--- start of COLLECTED MATERIAL ---
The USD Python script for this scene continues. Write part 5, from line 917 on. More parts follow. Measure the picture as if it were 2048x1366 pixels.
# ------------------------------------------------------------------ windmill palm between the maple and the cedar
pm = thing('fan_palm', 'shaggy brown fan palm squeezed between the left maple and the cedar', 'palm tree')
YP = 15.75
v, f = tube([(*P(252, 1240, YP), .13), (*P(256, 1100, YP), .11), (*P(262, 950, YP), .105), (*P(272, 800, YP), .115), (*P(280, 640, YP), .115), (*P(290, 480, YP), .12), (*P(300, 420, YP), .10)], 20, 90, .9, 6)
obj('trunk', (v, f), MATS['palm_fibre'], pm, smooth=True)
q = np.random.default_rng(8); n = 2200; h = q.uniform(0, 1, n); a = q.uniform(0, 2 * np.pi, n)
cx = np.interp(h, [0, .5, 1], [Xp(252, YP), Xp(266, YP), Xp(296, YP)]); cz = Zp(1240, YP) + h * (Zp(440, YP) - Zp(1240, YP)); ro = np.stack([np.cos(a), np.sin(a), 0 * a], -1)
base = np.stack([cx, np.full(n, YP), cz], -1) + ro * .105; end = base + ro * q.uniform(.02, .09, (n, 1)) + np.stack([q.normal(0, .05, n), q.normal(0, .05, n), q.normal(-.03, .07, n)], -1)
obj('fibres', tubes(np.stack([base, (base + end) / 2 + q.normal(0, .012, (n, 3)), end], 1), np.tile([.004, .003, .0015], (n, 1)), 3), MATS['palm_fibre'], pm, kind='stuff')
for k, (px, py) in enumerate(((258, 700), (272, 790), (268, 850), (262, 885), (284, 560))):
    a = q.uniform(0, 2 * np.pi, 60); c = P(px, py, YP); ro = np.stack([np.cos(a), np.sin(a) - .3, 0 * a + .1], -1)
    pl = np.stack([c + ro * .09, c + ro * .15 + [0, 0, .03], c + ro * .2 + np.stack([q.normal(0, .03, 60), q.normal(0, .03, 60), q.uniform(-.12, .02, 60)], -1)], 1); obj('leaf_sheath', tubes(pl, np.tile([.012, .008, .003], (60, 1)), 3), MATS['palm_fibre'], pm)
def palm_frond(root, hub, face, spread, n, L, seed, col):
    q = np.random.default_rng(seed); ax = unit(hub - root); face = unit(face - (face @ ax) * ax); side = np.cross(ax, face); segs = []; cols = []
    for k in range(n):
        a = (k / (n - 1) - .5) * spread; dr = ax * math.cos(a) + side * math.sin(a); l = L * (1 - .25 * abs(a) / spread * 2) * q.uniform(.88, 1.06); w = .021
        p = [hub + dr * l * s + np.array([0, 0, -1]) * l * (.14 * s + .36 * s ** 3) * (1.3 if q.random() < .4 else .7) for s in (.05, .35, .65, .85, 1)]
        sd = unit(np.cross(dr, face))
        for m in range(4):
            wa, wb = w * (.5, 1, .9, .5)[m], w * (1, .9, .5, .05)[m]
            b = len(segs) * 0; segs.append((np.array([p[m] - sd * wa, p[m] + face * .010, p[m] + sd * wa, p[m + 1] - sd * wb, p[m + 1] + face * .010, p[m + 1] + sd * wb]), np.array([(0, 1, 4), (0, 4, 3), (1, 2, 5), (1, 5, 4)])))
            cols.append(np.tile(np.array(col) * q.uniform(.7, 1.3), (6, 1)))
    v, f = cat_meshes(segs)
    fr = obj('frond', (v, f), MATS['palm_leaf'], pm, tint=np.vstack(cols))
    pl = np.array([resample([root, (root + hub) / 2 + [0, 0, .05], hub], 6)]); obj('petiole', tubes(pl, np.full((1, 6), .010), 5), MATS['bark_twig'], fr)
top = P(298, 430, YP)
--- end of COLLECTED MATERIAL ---
__SET EXERCISE__:
Quote the data in full, keeping each word unchanged.

__WORKED SOLUTION__:
The USD Python script for this scene continues. Write part 5, from line 917 on. More parts follow. Measure the picture as if it were 2048x1366 pixels.
# ------------------------------------------------------------------ windmill palm between the maple and the cedar
pm = thing('fan_palm', 'shaggy brown fan palm squeezed between the left maple and the cedar', 'palm tree')
YP = 15.75
v, f = tube([(*P(252, 1240, YP), .13), (*P(256, 1100, YP), .11), (*P(262, 950, YP), .105), (*P(272, 800, YP), .115), (*P(280, 640, YP), .115), (*P(290, 480, YP), .12), (*P(300, 420, YP), .10)], 20, 90, .9, 6)
obj('trunk', (v, f), MATS['palm_fibre'], pm, smooth=True)
q = np.random.default_rng(8); n = 2200; h = q.uniform(0, 1, n); a = q.uniform(0, 2 * np.pi, n)
cx = np.interp(h, [0, .5, 1], [Xp(252, YP), Xp(266, YP), Xp(296, YP)]); cz = Zp(1240, YP) + h * (Zp(440, YP) - Zp(1240, YP)); ro = np.stack([np.cos(a), np.sin(a), 0 * a], -1)
base = np.stack([cx, np.full(n, YP), cz], -1) + ro * .105; end = base + ro * q.uniform(.02, .09, (n, 1)) + np.stack([q.normal(0, .05, n), q.normal(0, .05, n), q.normal(-.03, .07, n)], -1)
obj('fibres', tubes(np.stack([base, (base + end) / 2 + q.normal(0, .012, (n, 3)), end], 1), np.tile([.004, .003, .0015], (n, 1)), 3), MATS['palm_fibre'], pm, kind='stuff')
for k, (px, py) in enumerate(((258, 700), (272, 790), (268, 850), (262, 885), (284, 560))):
    a = q.uniform(0, 2 * np.pi, 60); c = P(px, py, YP); ro = np.stack([np.cos(a), np.sin(a) - .3, 0 * a + .1], -1)
    pl = np.stack([c + ro * .09, c + ro * .15 + [0, 0, .03], c + ro * .2 + np.stack([q.normal(0, .03, 60), q.normal(0, .03, 60), q.uniform(-.12, .02, 60)], -1)], 1); obj('leaf_sheath', tubes(pl, np.tile([.012, .008, .003], (60, 1)), 3), MATS['palm_fibre'], pm)
def palm_frond(root, hub, face, spread, n, L, seed, col):
    q = np.random.default_rng(seed); ax = unit(hub - root); face = unit(face - (face @ ax) * ax); side = np.cross(ax, face); segs = []; cols = []
    for k in range(n):
        a = (k / (n - 1) - .5) * spread; dr = ax * math.cos(a) + side * math.sin(a); l = L * (1 - .25 * abs(a) / spread * 2) * q.uniform(.88, 1.06); w = .021
        p = [hub + dr * l * s + np.array([0, 0, -1]) * l * (.14 * s + .36 * s ** 3) * (1.3 if q.random() < .4 else .7) for s in (.05, .35, .65, .85, 1)]
        sd = unit(np.cross(dr, face))
        for m in range(4):
            wa, wb = w * (.5, 1, .9, .5)[m], w * (1, .9, .5, .05)[m]
            b = len(segs) * 0; segs.append((np.array([p[m] - sd * wa, p[m] + face * .010, p[m] + sd * wa, p[m + 1] - sd * wb, p[m + 1] + face * .010, p[m + 1] + sd * wb]), np.array([(0, 1, 4), (0, 4, 3), (1, 2, 5), (1, 5, 4)])))
            cols.append(np.tile(np.array(col) * q.uniform(.7, 1.3), (6, 1)))
    v, f = cat_meshes(segs)
    fr = obj('frond', (v, f), MATS['palm_leaf'], pm, tint=np.vstack(cols))
    pl = np.array([resample([root, (root + hub) / 2 + [0, 0, .05], hub], 6)]); obj('petiole', tubes(pl, np.full((1, 6), .010), 5), MATS['bark_twig'], fr)
top = P(298, 430, YP)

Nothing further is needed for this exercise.